[Your goal] Exactly the lines from the line holding "Write the bpy" to the line holding "sc.camera = cam_o", both lines included, are to be echoed; pictures are not.
━━━ Exercise materials
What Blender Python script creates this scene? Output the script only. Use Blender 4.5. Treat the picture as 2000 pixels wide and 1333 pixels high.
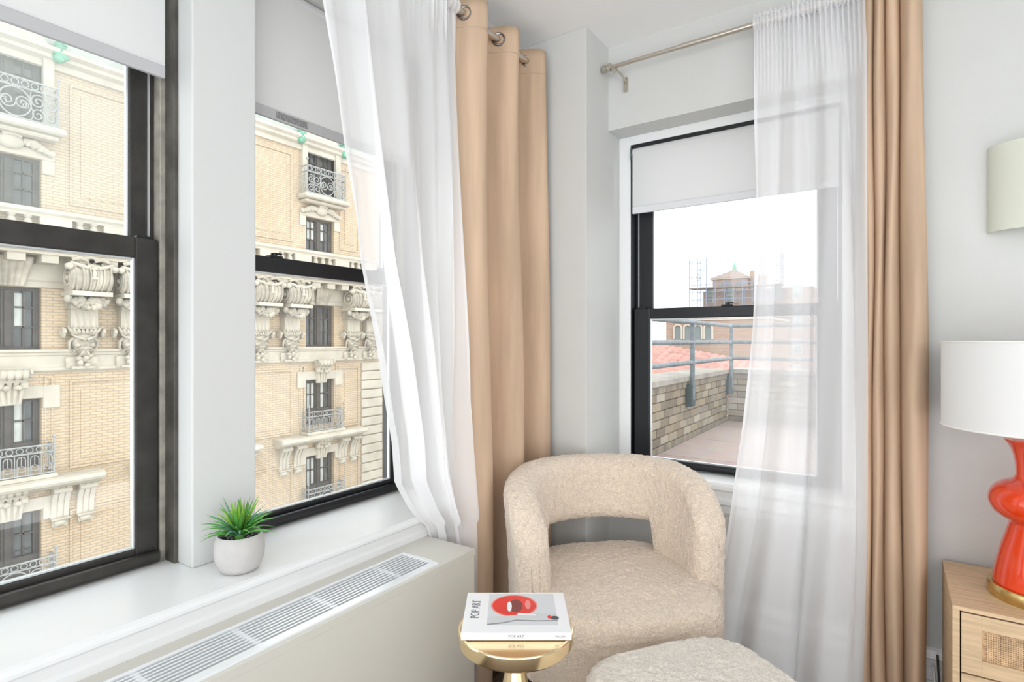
import bpy, math, random
from mathutils import Vector, Matrix, noise
for _o in list(bpy.data.objects): bpy.data.objects.remove(_o)
SC = bpy.context.scene
COL = SC.collection
PI = math.pi
R = math.radians
random.seed(7)

# ---------------------------------------------------------------- camera, sky, exposure
cam_d = bpy.data.cameras.new('camera'); cam = bpy.data.objects.new('camera', cam_d); COL.objects.link(cam)
cam_d.sensor_width = 36; cam_d.lens = 36*1092/2000; cam_d.clip_end = 500; cam_d.clip_start = 0.02
cam.location = (0, 0, 1.2); cam.rotation_euler = (R(90), 0, R(34.3))
SC.camera = cam
world = bpy.data.worlds.new('overcast_sky'); SC.world = world; world.use_nodes = True
wn = world.node_tree.nodes; wl = world.node_tree.links
bg = wn['Background']; bg.inputs['Strength'].default_value = 1.95
tc = wn.new('ShaderNodeTexCoord'); nz = wn.new('ShaderNodeTexNoise'); nz.inputs['Scale'].default_value = 2.2; nz.inputs['Detail'].default_value = 5
rp = wn.new('ShaderNodeValToRGB'); rp.color_ramp.elements[0].position = .35; rp.color_ramp.elements[1].position = .7
rp.color_ramp.elements[0].color = (.90, .93, .97, 1); rp.color_ramp.elements[1].color = (1, 1, 1, 1)
wl.new(tc.outputs['Generated'], nz.inputs['Vector']); wl.new(nz.outputs['Fac'], rp.inputs['Fac']); wl.new(rp.outputs['Color'], bg.inputs['Color'])
vs = SC.view_settings
vs.view_transform = 'Standard'; vs.look = 'None'; vs.gamma = 1; vs.use_curve_mapping = False; vs.exposure = 0.52

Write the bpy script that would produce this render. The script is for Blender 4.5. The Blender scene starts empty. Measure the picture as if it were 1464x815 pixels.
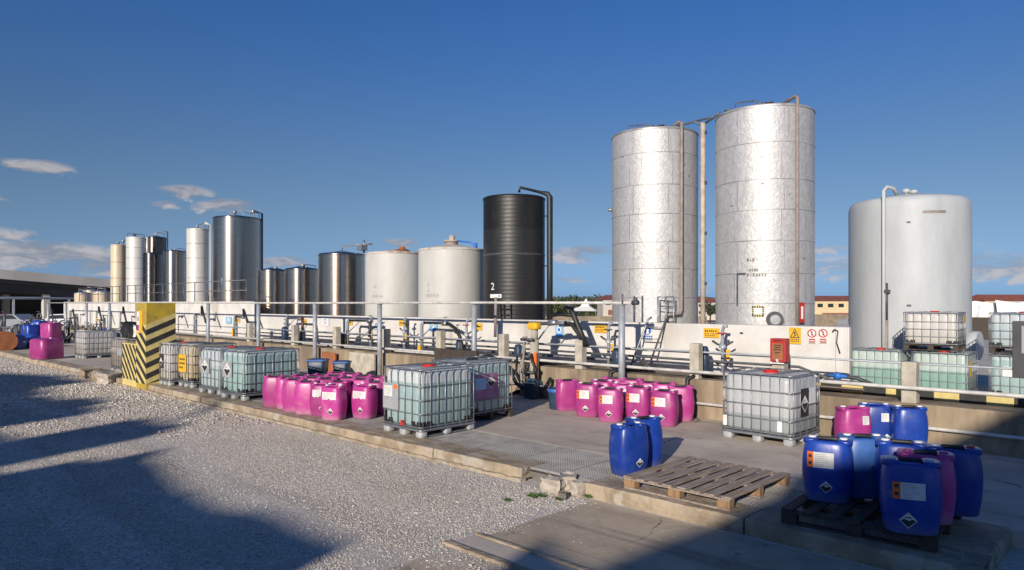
import bpy, math, random
import numpy as np
from mathutils import Vector, Quaternion
R = math.radians
random.seed(7)
sc = bpy.context.scene
col = sc.collection

# ------------------------------------------------------------------ camera
EYE = 2.24                     # eye height above the concrete pad
FPX, CX, HY = 1000.0, 732.0, 433.0
YAW = R(46.2)
SA, CA = math.sin(YAW), math.cos(YAW)
cam = bpy.data.cameras.new('camera')
cam.sensor_width = 36.0
cam.lens = 36.0 * FPX / 1464
cam.shift_y = 25.5 / 1464
cam.clip_start, cam.clip_end = 0.1, 6000
cam_o = bpy.data.objects.new('camera', cam)
col.objects.link(cam_o)
cam_o.location = (0, 0, EYE)
cam_o.rotation_euler = (R(90), 0, R(43.8))
sc.camera = cam_o

# ------------------------------------------------------------------ light
SUN_EL = R(18)
SUN_TRAVEL = R(111.3)          # heading of the light in plan, from +X
LX, LY = math.cos(SUN_TRAVEL), math.sin(SUN_TRAVEL)
SUN_STRENGTH, SKY_STRENGTH, EXPOSURE = 4.2, 0.066, 0.25
sun = bpy.data.lights.new('sun', 'SUN')
sun.energy = SUN_STRENGTH
sun.angle = R(0.5)
sun.color = (1.0, 0.89, 0.76)
sun_o = bpy.data.objects.new('sun', sun)
col.objects.link(sun_o)
sun_o.rotation_mode = 'QUATERNION'
sun_o.rotation_quaternion = Vector((LX * math.cos(SUN_EL), LY * math.cos(SUN_EL), -math.sin(SUN_EL))).to_track_quat('-Z', 'Y')
vs = sc.view_settings
vs.view_transform = 'Standard'
vs.look = 'None'
vs.exposure = EXPOSURE
vs.gamma = 1.0
vs.use_curve_mapping = False


class NT:
    """small helper for writing node trees"""
    def __init__(self, tree):
        self.t = tree
    def n(self, kind, **kw):
        nd = self.t.nodes.new(kind)
        for k, v in kw.items():
            setattr(nd, k, v)
        return nd
    def link(self, a, b):
        self.t.links.new(a, b)
    def put(self, sock, v):
        if isinstance(v, bpy.types.NodeSocket):
            self.t.links.new(v, sock)
        else:
            sock.default_value = v
    def math(self, op, a, b=None, c=None, clamp=False):
        nd = self.n('ShaderNodeMath', operation=op, use_clamp=clamp)
        self.put(nd.inputs[0], a)
        if b is not None: self.put(nd.inputs[1], b)
        if c is not None: self.put(nd.inputs[2], c)
        return nd.outputs[0]
    def mix(self, f, a, b, mode='MIX'):
        nd = self.n('ShaderNodeMixRGB', blend_type=mode)
        self.put(nd.inputs[0], f)
        self.put(nd.inputs[1], a if isinstance(a, bpy.types.NodeSocket) else (*a[:3], 1))
        self.put(nd.inputs[2], b if isinstance(b, bpy.types.NodeSocket) else (*b[:3], 1))
        return nd.outputs[0]
    def noise(self, vec, scale, detail=4, rough=0.55, dist=0.0):
        nd = self.n('ShaderNodeTexNoise')
        if vec is not None: self.link(vec, nd.inputs['Vector'])
        nd.inputs['Scale'].default_value = scale
        nd.inputs['Detail'].default_value = detail
        nd.inputs['Roughness'].default_value = rough
        nd.inputs['Distortion'].default_value = dist
        return nd.outputs['Fac']
    def step(self, v, lo, hi):
        nd = self.n('ShaderNodeMapRange', interpolation_type='SMOOTHSTEP')
        self.put(nd.inputs[0], v)
        nd.inputs[1].default_value = lo; nd.inputs[2].default_value = hi
        nd.inputs[3].default_value = 0; nd.inputs[4].default_value = 1
        return nd.outputs[0]
    def scaled(self, vec, s):
        nd = self.n('ShaderNodeMapping')
        self.link(vec, nd.inputs['Vector'])
        nd.inputs['Scale'].default_value = s
        return nd.outputs[0]


# ------------------------------------------------------------------ sky
world = bpy.data.worlds.new('World')
sc.world = world
world.use_nodes = True
W = NT(world.node_tree)
bg = world.node_tree.nodes['Background']
sky = W.n('ShaderNodeTexSky', sky_type='NISHITA')
sky.sun_disc = False
sky.sun_elevation = SUN_EL
sky.sun_rotation = math.atan2(-LX, -LY)
sky.altitude = 100
sky.air_density = 1.0
sky.dust_density = 0.35
sky.ozone_density = 3.0
tc = W.n('ShaderNodeTexCoord')
gen = tc.outputs['Generated']
def dotv(vec, d):
    nd = W.n('ShaderNodeVectorMath', operation='DOT_PRODUCT')
    W.link(vec, nd.inputs[0]); nd.inputs[1].default_value = d
    return nd.outputs['Value']
sep = W.n('ShaderNodeSeparateXYZ'); W.link(gen, sep.inputs[0])
el = W.math('ARCSINE', sep.outputs['Z'])
az = W.math('ARCTAN2', dotv(gen, (SA, CA, 0)), dotv(gen, (-CA, SA, 0)))   # bearing from the yard's long diagonal
comb = W.n('ShaderNodeCombineXYZ')
W.put(comb.inputs[0], az); W.put(comb.inputs[1], W.math('MULTIPLY', el, 2.6))
n1 = W.noise(comb.outputs[0], 20, 8, 0.62, 0.4)
n2 = W.noise(comb.outputs[0], 5, 4, 0.5)
azd = W.math('ADD', az, W.math('MULTIPLY', W.math('SUBTRACT', n2, 0.5), 0.06))
eld = W.math('ADD', el, W.math('MULTIPLY', W.math('SUBTRACT', n1, 0.5), 0.034))
mask = None
CLOUDS = [(-0.597, 0.161, .060, .013, 1.0), (-0.640, 0.121, .035, .010, .55), (-0.430, 0.144, .047, .014, 1.0), (-0.452, 0.126, .026, .008, .75),
          (-0.380, 0.128, .050, .015, 1.0), (-0.60, 0.058, .15, .026, 1.0), (-0.52, 0.048, .11, .022, 1.0), (-0.66, 0.080, .12, .016, .75),
          (-0.312, 0.055, .055, .014, 1.0), (-0.160, 0.084, .050, .012, 1.0), (0.103, 0.070, .075, .019, 1.0), (0.075, 0.033, .05, .008, .7),
          (0.43, 0.072, .05, .007, .65), (0.52, 0.048, .26, .026, .8), (0.62, 0.042, .12, .024, .85), (0.62, 0.075, .06, .01, .45), (0.18, 0.045, .10, .010, .5), (0.25, 0.022, .3, .012, .45), (-1.0, .1, .25, .03, .8), (1.0, .07, .25, .03, .7)]
for (ca, ce, ra, re, st) in CLOUDS:
    d2 = W.math('ADD', W.math('POWER', W.math('DIVIDE', W.math('SUBTRACT', azd, ca), ra * .88), 2.0), W.math('POWER', W.math('DIVIDE', W.math('SUBTRACT', eld, ce), re * .85), 2.0))
    m = W.math('MULTIPLY', W.math('SUBTRACT', 1.0, d2, clamp=True), st)
    mask = m if mask is None else W.math('MAXIMUM', mask, m)
dens = W.step(W.math('ADD', W.math('MULTIPLY', mask, 0.75), W.math('MULTIPLY', W.math('SUBTRACT', n1, 0.5), 1.7)), 0.20, 0.72)
dens = W.math('MULTIPLY', dens, W.step(mask, 0.0, 0.25))
# clear winter air: the low band stays blue instead of turning yellow
bw_ = W.n('ShaderNodeRGBToBW'); W.link(sky.outputs[0], bw_.inputs[0])
low = W.mix(1.0, bw_.outputs[0], (.50, .78, 1.16), 'MULTIPLY')
high = W.mix(1.0, sky.outputs[0], (.78, .89, 1.19), 'MULTIPLY')
skyb = W.mix(W.step(el, 0.02, 0.42), low, high)
hsv = W.n('ShaderNodeHueSaturation')
hsv.inputs['Saturation'].default_value = 1.12
hsv.inputs['Value'].default_value = 1.0
W.link(skyb, hsv.inputs['Color'])
cl = W.mix(W.step(n1, 0.42, 0.66), (3.6, 3.5, 3.9), (7.6, 6.8, 6.5))
skyc = W.mix(W.math('MULTIPLY', dens, 0.68), hsv.outputs[0], cl)
W.link(skyc, bg.inputs[0])
bg.inputs[1].default_value = SKY_STRENGTH

# ------------------------------------------------------------------ places
def at(px, py, z=0.0):
    """point of a level plane seen at a pixel of the photograph"""
    t = (EYE - z) * FPX / (py - HY); r = (px - CX) / FPX
    return (SA * r - CA) * t, (CA * r + SA) * t
def ony(px, py, Y):
    """point of a plane parallel to the kerb: returns X, z and depth"""
    r = (px - CX) / FPX; t = Y / (CA * r + SA)
    return (SA * r - CA) * t, EYE - (py - HY) * t / FPX, t
def camxy(right, fwd):
    return SA * right - CA * fwd, CA * right + SA * fwd

# ------------------------------------------------------------------ meshes
class MB:
    def __init__(self):
        self.v, self.f, self.m, self.s = [], [], [], []
    def add(self, vs_, fs, mat=0, smooth=False):
        b = len(self.v)
        self.v.extend(tuple(p) for p in vs_)
        for f in fs:
            self.f.append([i + b for i in f]); self.m.append(mat); self.s.append(smooth)
    def box(self, c, s, rz=0.0, mat=0, tilt=None):
        hx, hy, hz = s[0] / 2, s[1] / 2, s[2] / 2
        cr, sr = math.cos(rz), math.sin(rz)
        pts = []
        for z in (-hz, hz):
            for x, y in ((-hx, -hy), (hx, -hy), (hx, hy), (-hx, hy)):
                p = Vector((x, y, z))
                if tilt is not None: p = tilt @ p
                pts.append((c[0] + p.x * cr - p.y * sr, c[1] + p.x * sr + p.y * cr, c[2] + p.z))
        self.add(pts, [(3, 2, 1, 0), (4, 5, 6, 7), (0, 1, 5, 4), (1, 2, 6, 5), (2, 3, 7, 6), (3, 0, 4, 7)], mat)
        return self
    def tube(self, pts, r, seg=8, mat=0, closed=False, caps=True):
        P = [Vector(p) for p in pts]; n = len(P)
        rr = r if isinstance(r, (list, tuple)) else [r] * n
        rings = []; prev = None; u = None
        for i in range(n):
            if closed: d = (P[(i + 1) % n] - P[i - 1])
            else: d = (P[min(i + 1, n - 1)] - P[max(i - 1, 0)])
            if d.length < 1e-9: d = Vector((0, 0, 1))
            d.normalize()
            if u is None:
                u = d.cross(Vector((0, 0, 1)))
                if u.length < 1e-4: u = d.cross(Vector((1, 0, 0)))
                u.normalize()
            else:
                u = u - d * u.dot(d); u.normalize()
            w = d.cross(u)
            rings.append([P[i] + (u * math.cos(a) + w * math.sin(a)) * rr[i] for a in [2 * math.pi * k / seg for k in range(seg)]])
        vs_ = [p for ring in rings for p in ring]; fs = []
        for i in range(n if closed else n - 1):
            j = (i + 1) % n
            for k in range(seg):
                l = (k + 1) % seg
                fs.append((i * seg + k, i * seg + l, j * seg + l, j * seg + k))
        self.add(vs_, fs, mat, True)
        if caps and not closed:
            b = len(self.v) - len(vs_)
            self.f.append([b + k for k in range(seg)][::-1]); self.m.append(mat); self.s.append(False)
            self.f.append([b + (n - 1) * seg + k for k in range(seg)]); self.m.append(mat); self.s.append(False)
        return self
    def lathe(self, prof, c=(0, 0, 0), seg=32, mat=0, smooth=True, sy=1.0):
        vs_, fs = [], []
        for (r, z) in prof:
            for k in range(seg):
                a = 2 * math.pi * k / seg
                vs_.append((c[0] + r * math.cos(a), c[1] + sy * r * math.sin(a), c[2] + z))
        for i in range(len(prof) - 1):
            for k in range(seg):
                l = (k + 1) % seg
                fs.append((i * seg + k, i * seg + l, (i + 1) * seg + l, (i + 1) * seg + k))
        self.add(vs_, fs, mat, smooth)
        return self
    def disc(self, p, nrm, r, h, seg=20, mat=0):
        a = Vector(p); b = a + Vector(nrm).normalized() * h
        return self.tube([a, b], r, seg, mat)
    def loft(self, rings, mat=0, smooth=True, cap0=True, cap1=True):
        n = len(rings[0]); vs_ = [p for r_ in rings for p in r_]; fs = []
        for i in range(len(rings) - 1):
            for k in range(n):
                l = (k + 1) % n
                fs.append((i * n + k, i * n + l, (i + 1) * n + l, (i + 1) * n + k))
        if cap0: fs.append(tuple(range(n))[::-1])
        if cap1: fs.append(tuple((len(rings) - 1) * n + k for k in range(n)))
        self.add(vs_, fs, mat, smooth)
        return self
    def extrude(self, poly, axis0, axis1, ax2, d0, d1, origin=(0, 0, 0), mat=0):
        """polygon in axis0/axis1 pushed from d0 to d1 along ax2"""
        o = Vector(origin); A0, A1, A2 = Vector(axis0), Vector(axis1), Vector(ax2)
        n = len(poly)
        a = [o + A0 * p[0] + A1 * p[1] + A2 * d0 for p in poly]
        b = [o + A0 * p[0] + A1 * p[1] + A2 * d1 for p in poly]
        fs = [tuple(range(n)), tuple(range(2 * n - 1, n - 1, -1))]
        for k in range(n):
            l = (k + 1) % n
            fs.append((k, k + n, l + n, l))
        self.add(a + b, fs, mat)
        return self
    def grid(self, fn, us, vs_, mat=0, smooth=True):
        pts = [fn(u, v) for v in vs_ for u in us]; n = len(us); fs = []
        for j in range(len(vs_) - 1):
            for i in range(n - 1):
                fs.append((j * n + i, j * n + i + 1, (j + 1) * n + i + 1, (j + 1) * n + i))
        self.add(pts, fs, mat, smooth)
        return self
    def build(self, name, mats, parent=None, loc=None, bevel=0.0, fix=True):
        me = bpy.data.meshes.new(name)
        me.from_pydata([tuple(p) for p in self.v], [], self.f)
        for m in (mats if isinstance(mats, (list, tuple)) else [mats]): me.materials.append(m)
        me.polygons.foreach_set('material_index', self.m)
        me.polygons.foreach_set('use_smooth', self.s)
        me.update()
        if fix:
            import bmesh
            bm = bmesh.new(); bm.from_mesh(me)
            bmesh.ops.recalc_face_normals(bm, faces=bm.faces); bm.to_mesh(me); bm.free()
        o = bpy.data.objects.new(name, me)
        col.objects.link(o)
        if parent is not None: o.parent = parent
        if loc is not None: o.location = loc
        if bevel:
            b = o.modifiers.new('bevel', 'BEVEL'); b.width = bevel; b.segments = 2; b.limit_method = 'ANGLE'; b.angle_limit = R(40)
        return o

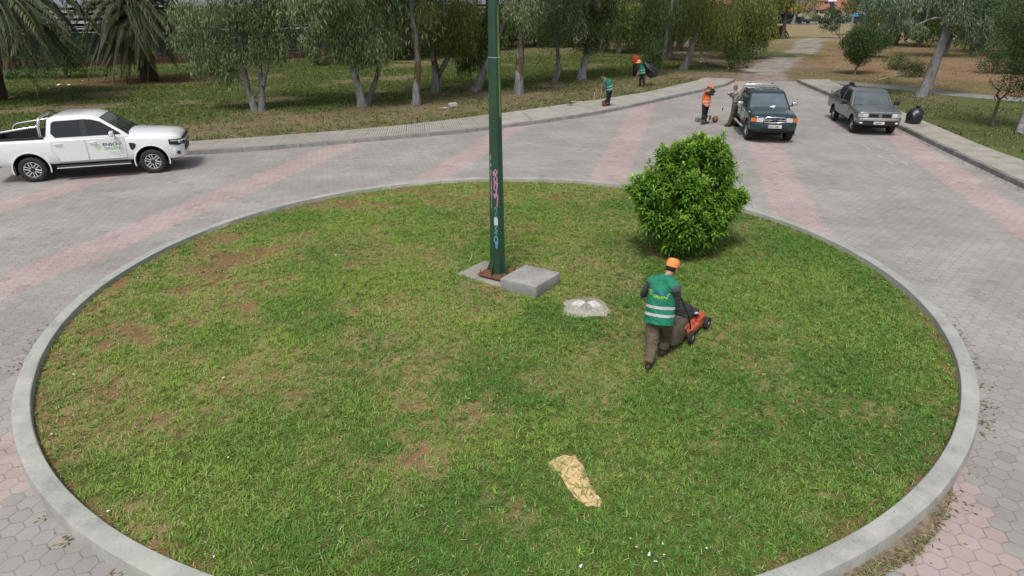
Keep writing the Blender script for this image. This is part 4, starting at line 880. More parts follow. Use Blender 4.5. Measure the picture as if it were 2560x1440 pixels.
tag(rough_slab('concrete_block', [(-.22, 10.62), (.43, 10.25), (.90, 10.90), (.26, 11.29)], .05, .29, cblock, .006, .014, 4), 'square light grey concrete block at the foot of the green post', 'block')
# painted dome stone
n, k = 28, 12; V = []; F = []; T = []
for i in range(k+1):
    t = i/k
    for j in range(n):
        a = 2*PI*j/n; r = (.47 if i else .49)*(1-t)*(1+.13*math.cos(4*(a+.7))*(1-t)-.05*math.sin(3*a)); zz = .01+.12*(1-(1-t)**1.7)+random.uniform(-.003, .003)
        if i == 0: zz = -.03
        x, y = r*math.cos(a), r*math.sin(a)*.92; V.append((1.27+x, 9.87+y, zz+.035))
        u_, v_ = (x*.77+y*.64), (-x*.64+y*.77); base = np.array([.40, .385, .35])*random.uniform(.85, 1.1)
        if abs(u_) < .19 and abs(v_) < .19: base = np.array([.66, .66, .64])*random.uniform(.9, 1.08) if u_*v_ < 0 else np.array([.29, .29, .28])*random.uniform(.85, 1.1)
        T.append(base)
for i in range(k):
    for j in range(n): F.append((i*n+j, i*n+(j+1) % n, (i+1)*n+(j+1) % n, (i+1)*n+j))
tag(np_mesh('marker_stone', V, F, T, attr_mat('painted_stone', .9, fine=30, bmp=.01), smooth=60), 'low rounded concrete marker with a faded white and grey check on top', 'marker')

# ---- bush with whorled leaves
def leafy(name, P, D, L, Wd, tint, m, parent=None, fold=.25, droop=.25):
    """leaves as folded pointed blades: P base, D direction, 6 vertices each"""
    n = len(P); D = D/np.linalg.norm(D, axis=1)[:, None]; up = np.array([0, 0, 1.0]); sd = np.cross(D, up); l = np.linalg.norm(sd, axis=1)[:, None]; sd = np.where(l < 1e-3, np.array([1.0, 0, 0]), sd/np.maximum(l, 1e-6)); nn = np.cross(sd, D)
    L = L[:, None]; Wd = Wd[:, None]; mid = P+D*L*.5+nn*L*.04; tip = P+D*L-nn*L*droop*.5-up*L*droop*.5
    a = mid+sd*Wd*.5+nn*Wd*fold; b = mid-sd*Wd*.5+nn*Wd*fold
    V = np.stack([P, a, tip, b, mid], 1).reshape(-1, 3); i = np.arange(n)[:, None]*5
    F = np.concatenate([i+np.array([[0, 1, 4]]), i+np.array([[1, 2, 4]]), i+np.array([[2, 3, 4]]), i+np.array([[3, 0, 4]])], 1).reshape(-1, 3)
    return np_mesh(name, V, F, np.repeat(tint, 5, 0), m, parent)
bush_m = attr_mat('bush_leaf', .38, trans=.22, spec=.45); bark_m = mat('bark_brown', (.13, .095, .065), .9, var=.35, scale=8, bmp=.01)
bc = np.array([3.56, 12.62, .0]); br = empty('bush', bc, label='bright green bushy shrub with whorled leaves growing on the island', cat='bush')
# lobes (px, py, Y, r)
lobes = [(1765, 400, 12.75, .42), (1700, 400, 12.6, .38), (1648, 445, 12.5, .34), (1625, 490, 12.3, .36), (1790, 450, 12.7, .40), (1712, 470, 12.35, .5), (1815, 510, 12.6, .33), (1780, 545, 12.35, .42), (1650, 545, 12.25, .42), (1712, 560, 12.1, .48), (1690, 590, 12.35, .42), (1745, 585, 12.4, .40), (1725, 420, 13.2, .5), (1665, 480, 13.1, .5), (1790, 500, 13.2, .45), (1712, 520, 12.75, .6), (1768, 368, 12.8, .24), (1715, 378, 12.8, .24), (1838, 492, 12.6, .24), (1596, 462, 12.5, .24), (1850, 488, 12.6, .12), (1790, 375, 12.8, .26), (1805, 430, 12.7, .26), (1665, 395, 12.7, .26), (1735, 360, 12.8, .22)]
tips = []; dirs = []
for px, py, Y, r in lobes:
    c = at(px, py, Y); r *= .93; n = int(112*r*r*4)+12
    for _ in range(n):
        v_ = rng.normal(0, 1, 3); v_ /= np.linalg.norm(v_); rad = r*(.60+.48*rng.random()**.6+(.34 if rng.random() < .15 else 0)); p = c+v_*rad*np.array([1, 1, 1.0])
        if p[2] < .12: p[2] = .12+.2*rng.random()
        dd = v_*.7+np.array([0, 0, .85])+rng.normal(0, .2, 3); tips.append(p); dirs.append(dd/np.linalg.norm(dd))
tips = np.array(tips); dirs = np.array(dirs); K = 13; n = len(tips)*K; k = np.tile(np.arange(K), len(tips)); T_ = np.repeat(tips, K, 0); D_ = np.repeat(dirs, K, 0)
a = k*2.4+np.repeat(rng.random(len(tips))*6.28, K); o1 = np.cross(D_, [.3, .2, .9]); o1 /= np.linalg.norm(o1, axis=1)[:, None]; o2 = np.cross(D_, o1); fr = k/(K-1.0)
open_ = (.95-.62*fr)[:, None]; ld = D_*(1-open_*.8)+(o1*np.cos(a)[:, None]+o2*np.sin(a)[:, None])*open_; P = T_-D_*((1-fr)*.15)[:, None]
young = (fr**1.5)[:, None]*np.repeat(.45+.55*rng.random((len(tips), 1)), K, 0)
tint = np.array([.085, .21, .028])*(1-young)+np.array([.40, .64, .085])*young; tint = tint*(.8+.4*rng.random((n, 1)))
leafy('crown', P-bc, ld, (.155-.035*fr)*(.8+.4*rng.random(n)), (.050-.012*fr)*(.85+.3*rng.random(n)), tint, bush_m, br, fold=.22, droop=.22)
st = MB()
for i in range(46):
    j = rng.integers(len(tips)); e_ = tips[j]-bc; b0 = rng.normal(0, .07, 3); b0[2] = 0; st.tube([tuple(b0), tuple(b0*.5+e_*.45+np.array([0, 0, .12])), tuple(e_*.95)], [.018, .012, .005], 5)
st.build('stems', bark_m, br)
fallen = MB().tube([(-.86, 11.98, .07), (-.82, 12.06, .14), (-.80, 12.14, .24)], [.010, .009, .004], 5).tube([(-.82, 12.06, .14), (-.90, 12.10, .19)], [.006, .003], 5); tag(fallen.build('twig', mat('pale_twig', (.38, .32, .22), .9), None), 'pale forked dry twig standing behind the concrete slab', 'twig')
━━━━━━
[Solution to this exercise]
Write the bpy script that would produce this render. The script is for Blender 4.5. The Blender scene starts empty. Measure the picture as if it were 1464x815 pixels.
import bpy, math, random
import numpy as np
from mathutils import Vector, Quaternion
R = math.radians
random.seed(7)
sc = bpy.context.scene
col = sc.collection

# ------------------------------------------------------------------ camera
EYE = 2.24                     # eye height above the concrete pad
FPX, CX, HY = 1000.0, 732.0, 433.0
YAW = R(46.2)
SA, CA = math.sin(YAW), math.cos(YAW)
cam = bpy.data.cameras.new('camera')
cam.sensor_width = 36.0
cam.lens = 36.0 * FPX / 1464
cam.shift_y = 25.5 / 1464
cam.clip_start, cam.clip_end = 0.1, 6000
cam_o = bpy.data.objects.new('camera', cam)
col.objects.link(cam_o)
cam_o.location = (0, 0, EYE)
cam_o.rotation_euler = (R(90), 0, R(43.8))
sc.camera = cam_o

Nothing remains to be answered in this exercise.